Ossetian Pies (Dough Tutorial)


One of the recipes that I have been working on posting here is for Ossetian pies (осетинские пироги).  These round pies, reminiscent of pizza, are one of the traditional foods in Ossetia, where my husband is from.  There are several variations on the basic theme of a yeast dough with some kind of filling (generally savory) inside.  I find that the easiest is called kartofdjin (картофджын), which has a filling made from mashed potatoes and cheese.   This post, however, is only for the dough, so keep an eye out for the filling recipes soon to follow!  I will also include instructions for how to form the pies in the recipes for the fillings, so you won't have to switch between recipes constantly.

Traditionally, these pies are made entirely with bread flour.  I personally find that the lack of any whole wheat makes the dough part of the pies somewhat bland, and so have strayed from tradition in my version.  This works for us, but if you would prefer the white bread taste then simply use an equal amount of bread flour to replace the white whole wheat listed below.

Right then, let's get started!

Ingredients:
3 C, plus 1 Tbsp bread flour
3 C white whole wheat flour, plus extra for kneading in
1 1/2 C warm milk (about 100°F)
3 C warm water  (about 100°F)
1 packet rapid rise yeast
1 Tbsp sugar
2 Tbsp salt
1/2 C vegetable oil, plus extra to grease the top of the dough

A note about the flour:  I'm not sure why this is, but not every bread flour seems to work equally well in this recipe.  I've tried just about every brand that the store here carries, and the one that I have had the best results with, consistently, is King Arthur brand (no, I'm not being compensated for recommending them - I just want to save you some guesswork, since I've already done the experimenting).

Step one:  Pour one cup of your warm water into a decent-sized cup.  I used a two-cup measuring cup for this purpose.  Sprinkle your yeast across the surface of the water and then add the one tablespoon each of bread flour and sugar.  Using your fingers, gently stir the yeast, sugar and flour together into the water.
Next, while you are waiting for the yeast to start working (you will know when it does, because it will begin to foam and rise in the cup), measure out your three cups each of bread and white whole wheat flour into a large mixing bowl.  I use a very large one that I got from my mom.  I have no idea where she got it, but I suspect some kind of restaurant supply store, because I haven't seen measuring bowls that size in other stores.  Just use the biggest one you have, and you should be fine (remembering that you are starting with six cups of flour, and the dough will double in size as it rises...).  Add the salt and mix well.
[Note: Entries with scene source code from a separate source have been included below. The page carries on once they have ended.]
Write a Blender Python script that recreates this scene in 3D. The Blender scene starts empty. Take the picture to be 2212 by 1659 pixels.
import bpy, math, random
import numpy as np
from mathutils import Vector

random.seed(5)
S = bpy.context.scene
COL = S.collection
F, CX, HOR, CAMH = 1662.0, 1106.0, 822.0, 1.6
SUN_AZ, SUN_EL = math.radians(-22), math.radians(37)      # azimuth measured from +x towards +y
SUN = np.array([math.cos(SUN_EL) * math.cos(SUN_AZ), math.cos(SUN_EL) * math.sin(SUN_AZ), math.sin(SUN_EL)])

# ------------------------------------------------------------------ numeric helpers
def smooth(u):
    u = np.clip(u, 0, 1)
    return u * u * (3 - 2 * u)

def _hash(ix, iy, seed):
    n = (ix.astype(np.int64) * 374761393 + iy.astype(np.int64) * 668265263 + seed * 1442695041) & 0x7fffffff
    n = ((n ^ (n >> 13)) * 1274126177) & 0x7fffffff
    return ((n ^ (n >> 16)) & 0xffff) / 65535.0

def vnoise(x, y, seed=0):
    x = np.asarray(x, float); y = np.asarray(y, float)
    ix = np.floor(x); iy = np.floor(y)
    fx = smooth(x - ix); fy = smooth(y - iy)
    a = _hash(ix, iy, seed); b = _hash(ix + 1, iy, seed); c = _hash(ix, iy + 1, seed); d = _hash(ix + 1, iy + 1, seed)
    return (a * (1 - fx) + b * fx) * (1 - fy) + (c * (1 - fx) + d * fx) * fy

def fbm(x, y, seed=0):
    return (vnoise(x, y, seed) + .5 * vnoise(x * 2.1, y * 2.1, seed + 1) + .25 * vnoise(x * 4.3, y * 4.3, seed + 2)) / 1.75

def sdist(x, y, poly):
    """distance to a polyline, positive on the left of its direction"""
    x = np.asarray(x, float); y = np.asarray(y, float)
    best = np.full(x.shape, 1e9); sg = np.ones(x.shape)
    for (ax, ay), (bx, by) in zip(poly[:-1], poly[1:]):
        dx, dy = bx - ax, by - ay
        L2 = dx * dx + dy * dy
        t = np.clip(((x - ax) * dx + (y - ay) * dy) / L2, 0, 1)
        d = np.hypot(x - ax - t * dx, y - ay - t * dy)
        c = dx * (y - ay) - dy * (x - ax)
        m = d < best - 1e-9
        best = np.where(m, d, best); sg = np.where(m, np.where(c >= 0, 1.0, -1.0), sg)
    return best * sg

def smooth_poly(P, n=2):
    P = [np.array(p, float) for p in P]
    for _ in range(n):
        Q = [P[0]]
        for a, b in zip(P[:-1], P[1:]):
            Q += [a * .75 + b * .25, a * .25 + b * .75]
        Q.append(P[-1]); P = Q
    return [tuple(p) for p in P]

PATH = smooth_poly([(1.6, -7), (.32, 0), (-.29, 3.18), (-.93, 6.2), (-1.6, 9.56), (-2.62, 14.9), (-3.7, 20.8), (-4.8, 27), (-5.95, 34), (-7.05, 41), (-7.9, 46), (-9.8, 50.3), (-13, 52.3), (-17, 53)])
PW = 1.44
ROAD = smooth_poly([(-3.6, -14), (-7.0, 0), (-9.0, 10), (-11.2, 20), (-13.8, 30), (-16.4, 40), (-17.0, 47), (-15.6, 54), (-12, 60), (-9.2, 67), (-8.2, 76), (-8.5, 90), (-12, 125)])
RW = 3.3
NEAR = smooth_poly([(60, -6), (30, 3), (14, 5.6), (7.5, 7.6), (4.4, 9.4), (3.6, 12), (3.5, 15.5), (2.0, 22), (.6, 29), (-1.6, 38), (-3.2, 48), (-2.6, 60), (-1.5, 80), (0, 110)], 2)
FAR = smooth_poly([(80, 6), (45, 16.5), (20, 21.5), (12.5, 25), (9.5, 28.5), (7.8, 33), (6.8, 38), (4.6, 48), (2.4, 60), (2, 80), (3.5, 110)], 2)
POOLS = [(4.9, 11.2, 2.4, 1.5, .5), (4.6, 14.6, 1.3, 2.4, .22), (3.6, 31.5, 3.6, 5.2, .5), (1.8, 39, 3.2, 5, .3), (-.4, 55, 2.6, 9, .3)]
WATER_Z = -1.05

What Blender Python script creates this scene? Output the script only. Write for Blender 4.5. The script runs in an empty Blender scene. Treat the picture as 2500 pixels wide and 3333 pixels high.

Step three:  Pour the yeast water and milk into the flour and, using your hand, start mixing.  Yes, you will get messy, but using a wooden spoon risks leaving chunks of unincorporated flour.  This method works better.




Mix as well as you can with the liquid you've already added, and then slowly add in the remaining two cups of warm water.  This will produce a very wet dough, allowing you to work out all the flour chunks and make a smooth dough (it will look more like batter at this point).

Knead the dough in the bowl by scraping a handful of dough and working it through to the other side of the bowl, working out any lumps and bumps you might feel along the way.  Add the vegetable oil a little at a time while you are kneading.  Keep this up for several minutes, until you have a sticky and wet but smooth batter/dough.








Next, sprinkle a small handful of white whole wheat flour over the dough and knead it in.  Repeat this step four times (for a total of five small handfuls of flour).



Now drizzle a small amount of vegetable oil over the top of the dough, cover it with plastic wrap (placed directly on the dough) and a clean, non-terrycloth dish towel.  Set it in a warm, draft-free place to rise.  If it happens to be laundry day, I find that setting it inside a blanket on top of the dryer works very nicely.  Otherwise, you can heat your oven to the lowest temperature it will go to (mine goes to 180°F), turn it off, and set the bowl inside.

 Meanwhile, make your filling.  When your dough has risen to approximately double its size (this usually takes around 45 minutes), you are ready to form and bake your pies!